DIRECTIVE
Every line from the start of the records through the line with "return m, nt, nt.nodes['Principled BSDF']" is to be written out exactly; pictures are not.

Stored items from a collection
%%
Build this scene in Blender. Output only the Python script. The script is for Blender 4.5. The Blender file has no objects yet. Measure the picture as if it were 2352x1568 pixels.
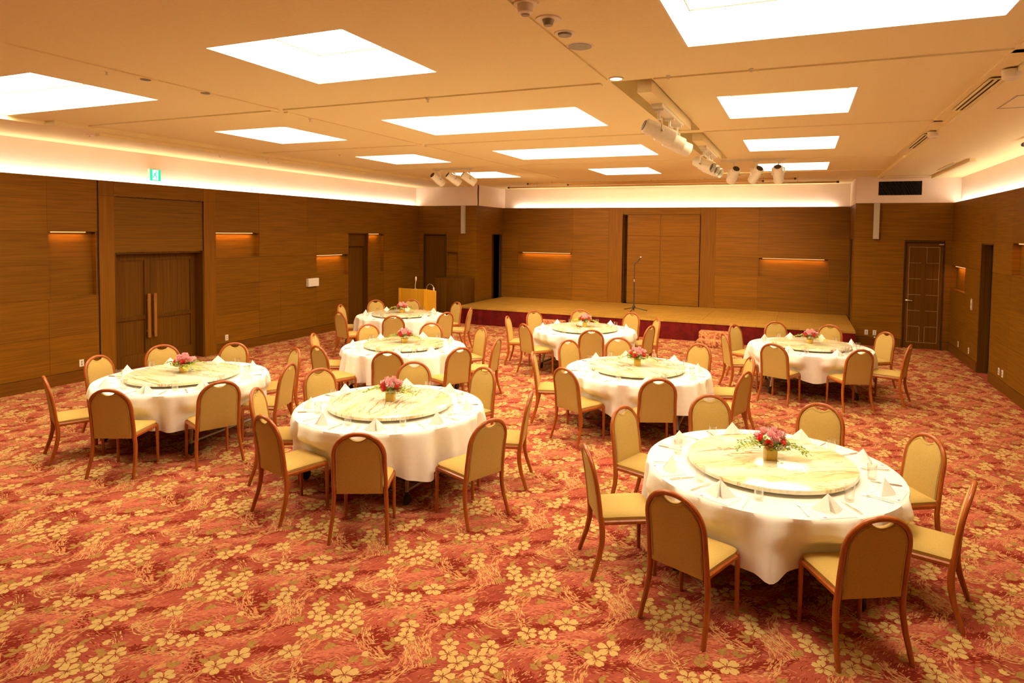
import bpy, bmesh, math, random
import numpy as np
from mathutils import Vector, Matrix
SC = bpy.context.scene
COL = SC.collection
PI = math.pi
rnd = random.Random(7)

# ------------------------------------------------------------------ materials
def new_mat(name):
    m = bpy.data.materials.new(name); m.use_nodes = True
    nt = m.node_tree
    return m, nt, nt.nodes['Principled BSDF']

def mix_noise(nt, b, scale, c0, c1, map_scale=(1, 1, 1), detail=3, lo=.35, hi=.65, coord='pos', extra=None, dist=0.0):
    """base colour from stretched noise between two own colours of the thing"""
    if coord == 'pos':
        g = nt.nodes.new('ShaderNodeNewGeometry'); src = g.outputs['Position']
    else:
        g = nt.nodes.new('ShaderNodeTexCoord'); src = g.outputs['Object']
    mp = nt.nodes.new('ShaderNodeMapping'); mp.inputs['Scale'].default_value = map_scale
    nt.links.new(src, mp.inputs['Vector'])
    n = nt.nodes.new('ShaderNodeTexNoise'); n.inputs['Scale'].default_value = scale
    n.inputs['Detail'].default_value = detail; n.inputs['Distortion'].default_value = dist
    nt.links.new(mp.outputs['Vector'], n.inputs['Vector'])
    r = nt.nodes.new('ShaderNodeValToRGB')
    r.color_ramp.elements[0].position = lo; r.color_ramp.elements[0].color = (*c0, 1)
    r.color_ramp.elements[1].position = hi; r.color_ramp.elements[1].color = (*c1, 1)
    nt.links.new(n.outputs['Fac'], r.inputs['Fac'])
    nt.links.new(r.outputs['Color'], b.inputs['Base Color'])
    return n, r, mp

def plain(name, col, rough=.6, metal=0.0, spec=.5, var=.12, scale=30.0):
    m, nt, b = new_mat(name)
    c1 = tuple(min(1, c * (1 + var)) for c in col); c0 = tuple(c * (1 - var) for c in col)
    mix_noise(nt, b, scale, c0, c1)
    b.inputs['Roughness'].default_value = rough; b.inputs['Metallic'].default_value = metal
    b.inputs['Specular IOR Level'].default_value = spec
    return m

def wood(name, c0, c1, ms, rough=.5, spec=.3, island=.10, scale=1.0):
    m, nt, b = new_mat(name)
    n, r, mp = mix_noise(nt, b, scale, c0, c1, map_scale=ms, detail=6, lo=.3, hi=.7)
    g = nt.nodes.new('ShaderNodeNewGeometry')
    hs = nt.nodes.new('ShaderNodeHueSaturation')
    mr = nt.nodes.new('ShaderNodeMapRange')
    mr.inputs['To Min'].default_value = 1 - island; mr.inputs['To Max'].default_value = 1 + island
    nt.links.new(g.outputs['Random Per Island'], mr.inputs['Value'])
    nt.links.new(mr.outputs['Result'], hs.inputs['Value'])
    nt.links.new(r.outputs['Color'], hs.inputs['Color'])
    nt.links.new(hs.outputs['Color'], b.inputs['Base Color'])
    b.inputs['Roughness'].default_value = rough; b.inputs['Specular IOR Level'].default_value = spec
    return m

def emit(name, col, strength):
    m = bpy.data.materials.new(name); m.use_nodes = True
    nt = m.node_tree; nt.nodes.clear()
    o = nt.nodes.new('ShaderNodeOutputMaterial'); e = nt.nodes.new('ShaderNodeEmission')
    e.inputs['Color'].default_value = (*col, 1); e.inputs['Strength'].default_value = strength
    nt.links.new(e.outputs[0], o.inputs['Surface'])
    return m

LC = (1.0, 0.80, 0.54)            # warm lamp colour
LCN = (1.0, 0.50, 0.16)            # small niche lamps
M = {}
M['wall_wood'] = wood('wall_wood', (.145, .057, .002), (.220, .090, .004), (1.6, 1.6, 42), rough=.5, spec=.12)
M['wall_wood_v'] = wood('wall_wood_vertical', (.145, .055, .002), (.212, .085, .004), (40, 40, 1.2), rough=.5, spec=.12)
M['wood_dark'] = wood('wood_dark_slats', (.080, .031, .0015), (.140, .055, .003), (60, 60, .8), rough=.5, spec=.12)
M['wood_shade'] = wood('wood_panel_shaded', (.125, .053, .002), (.185, .080, .004), (1.6, 1.6, 42), rough=.5, spec=.12)  # wall wood toned down: the door transom's shade is put into the colour
M['wood_back'] = plain('joint_dark', (.05, .02, .003), .8)
M['black'] = plain('black', (.012, .009, .007), .5)
M['darkdoor'] = wood('door_deep_brown', (.035, .013, .003), (.06, .025, .005), (60, 60, .8), rough=.55)
M['baseboard'] = wood('baseboard', (.12, .043, .002), (.17, .062, .004), (2, 2, 50), rough=.5, spec=.12)
M['paint'] = plain('cream_paint', (.87, .75, .66), .8, spec=.2, var=.02, scale=3)
M['ceil'] = plain('ceiling_paint', (.90, .80, .47), .85, spec=.2, var=.02, scale=40)
M['white'] = plain('white_plastic', (.80, .74, .62), .4, var=.03)
M['lampwhite'] = plain('lamp_white_enamel', (.82, .76, .60), .35, var=.03)
M['coffer'] = plain('coffer_white', (.90, .87, .80), .7, var=.01)
M['seam'] = plain('seam_beige', (.15, .125, .09), .8)
M['sky'] = emit('diffuser_glow', LC, 11.0)
M['cove'] = emit('cove_tube', (1, .81, .64), 15.0)
M['niche'] = emit('niche_tube', (1, .47, .17), .9)
M['down'] = emit('downlight_glow', LC, 10.0)
M['cloth'] = plain('white_tablecloth', (.88, .86, .80), .85, spec=.15, var=.02, scale=20)
M['napkin'] = plain('white_napkin', (.92, .90, .84), .85, spec=.15, var=.02, scale=60)
M['card'] = plain('white_card', (.85, .83, .78), .6, var=.02)
M['purple'] = plain('purple_print', (.45, .25, .42), .6)
M['steel'] = plain('steel', (.85, .81, .72), .3, metal=1.0, var=.05)
M['grey_metal'] = plain('grey_metal', (.32, .30, .25), .4, metal=.6, var=.08)
M['rubber'] = plain('black_rubber', (.015, .013, .012), .45)
M['gold'] = plain('gold_ceramic', (.86, .58, .09), .35, spec=.5, var=.06)
M['chairwood'] = wood('chair_frame_wood', (.31, .072, .008), (.44, .112, .014), (30, 30, 6), rough=.28, spec=.5, island=.04)
M['handle_wood'] = wood('handle_wood', (.26, .10, .015), (.34, .14, .025), (30, 30, 4), rough=.35, spec=.4, island=.03)
M['brass_rail'] = plain('brass_rail', (.50, .30, .09), .35, metal=.5, var=.04)
M['lectern'] = wood('lectern_oak', (.56, .28, .012), (.66, .345, .022), (40, 40, 1.2), rough=.5, spec=.15)
M['velvet'] = plain('red_velvet', (.105, .002, .0015), .75, spec=.2, var=.25, scale=8)
M['mic'] = plain('mic_black', (.03, .026, .022), .4)
M['grille'] = plain('vent_black', (.012, .011, .006), .6)
M['speaker_grey'] = plain('column_speaker_cream', (.47, .42, .31), .6, var=.03)
M['pink'] = plain('pink_petal', (.96, .52, .54), .6, var=.12, scale=60)
M['rose'] = plain('rose_red_petal', (.86, .09, .10), .55, var=.2, scale=60)
for k_ in ('pink', 'rose'):
    b_ = M[k_].node_tree.nodes['Principled BSDF']; b_.inputs['Subsurface Weight'].default_value = .45; b_.inputs['Subsurface Radius'].default_value = (.02, .012, .01); b_.inputs['Subsurface Scale'].default_value = .6
M['lily'] = plain('white_petal', (.85, .80, .55), .6)
M['leaf'] = plain('green_leaf', (.16, .24, .015), .5, var=.3, scale=60)
M['leaf2'] = plain('pale_leaf', (.34, .42, .03), .5, var=.3, scale=60)
M['green'] = emit('exit_green', (.02, .62, .30), 1.0)
M['exitwhite'] = emit('exit_white', (.80, 1.0, .88), 1.3)
M['brown_line'] = plain('inlay_brass', (.55, .38, .20), .4, metal=.3)

# chair fabric: fine speckle
m, nt, b = new_mat('chair_fabric')
n, r, mp = mix_noise(nt, b, 1.0, (.45, .305, .078), (.575, .40, .122), map_scale=(260, 260, 260), detail=2, coord='obj')
b.inputs['Roughness'].default_value = .8; b.inputs['Specular IOR Level'].default_value = .2
M['fabric'] = m
M['piping'] = plain('fabric_piping', (.53, .375, .11), .8)

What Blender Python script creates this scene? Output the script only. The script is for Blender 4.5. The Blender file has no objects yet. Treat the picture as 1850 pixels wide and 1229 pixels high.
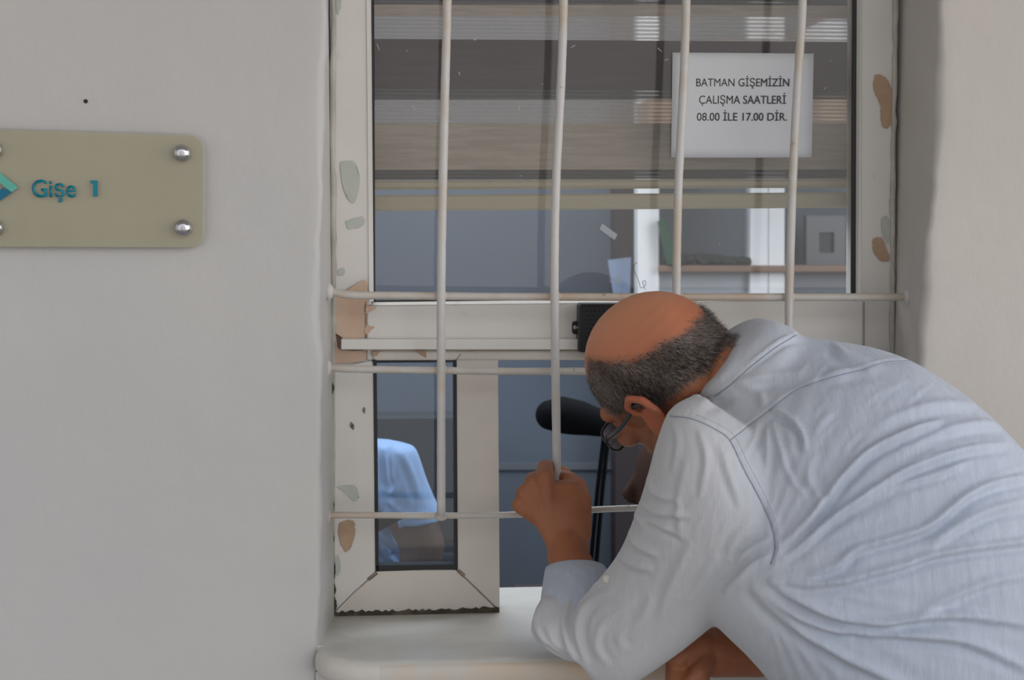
%%
EXERCISE SOLUTION
Build this scene in Blender. Output only the Python script. The script is for Blender 4.5. The Blender file has no objects yet. Measure the picture as if it were 2352x1568 pixels.
import bpy, bmesh, math, random
import numpy as np
from mathutils import Vector, Matrix
SC = bpy.context.scene
COL = SC.collection
PI = math.pi
rnd = random.Random(7)

# ------------------------------------------------------------------ materials
def new_mat(name):
    m = bpy.data.materials.new(name); m.use_nodes = True
    nt = m.node_tree
    return m, nt, nt.nodes['Principled BSDF']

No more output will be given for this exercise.